INDUSTRIA: 700 esuberi Bosch nello stabilimento a Bari. La transizione ecologica e le sue vittime

DI PAOLO CICCARONE

Nello stabilimento di Bari si producevano materiali per vetture diesel e benzina che con l’avvento della mobilità elettrica, sono divenute tutto a un tratto obsolete. E quindi non redditive. La notizia che arriva da Bari ha l’effetto di una bomba: Bosch ha infatti annunciato, in occasione di un incontro con sindacati e Regione, di aver pianificato ben settecento esuberi nei prossimi cinque anni nello stabilimento pugliese. I fautori della mobilità pulita potranno obiettare che perso un lavoro in un settore, un altro emergente dovrebbe garantire l’occupazione di chi ha perso il proprio in un segmento penalizzato da scelte politiche più che tecnologiche.

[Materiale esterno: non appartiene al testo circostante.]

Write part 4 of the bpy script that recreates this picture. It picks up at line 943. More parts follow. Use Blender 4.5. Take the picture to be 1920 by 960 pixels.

E quindi il dualismo elettrico-termico rischia di creare situazioni difficili per chi lavora nelle produzioni tradizionali. Nel comunicato di Bosch, si dice anche che: “in conseguenza della conversione verso la mobilità elettrica fino al 2027, perderà più del 40% della forza lavoro attualmente impiegata, pari a 1.700 operai, mentre se sarà confermata la dead line europea del 2035 per la cessazione della vendita di auto con motore termico, agli annunciati se ne aggiungeranno almeno altri 500″.

Se inquadriamo il contesto meridionale, dove il lavoro latita, la conversione all’elettrico rischia di mietere le prime vittime e i proclami della UE, del divieto entro il 2035 con Case auto che proclamano addirittura il tutto elettrico entro il 2030, che è poi dietro l’angolo, la mancanza di infrastrutture adeguate, i costi elevati delle motorizzazioni elettriche, a fronte di una minore componentistica, stanno creando un problema sociale solo perché la politica degli annunci non considera la realtà delle cose e i problemi veri e reali di una transizione imposta ma non scelta dalla base.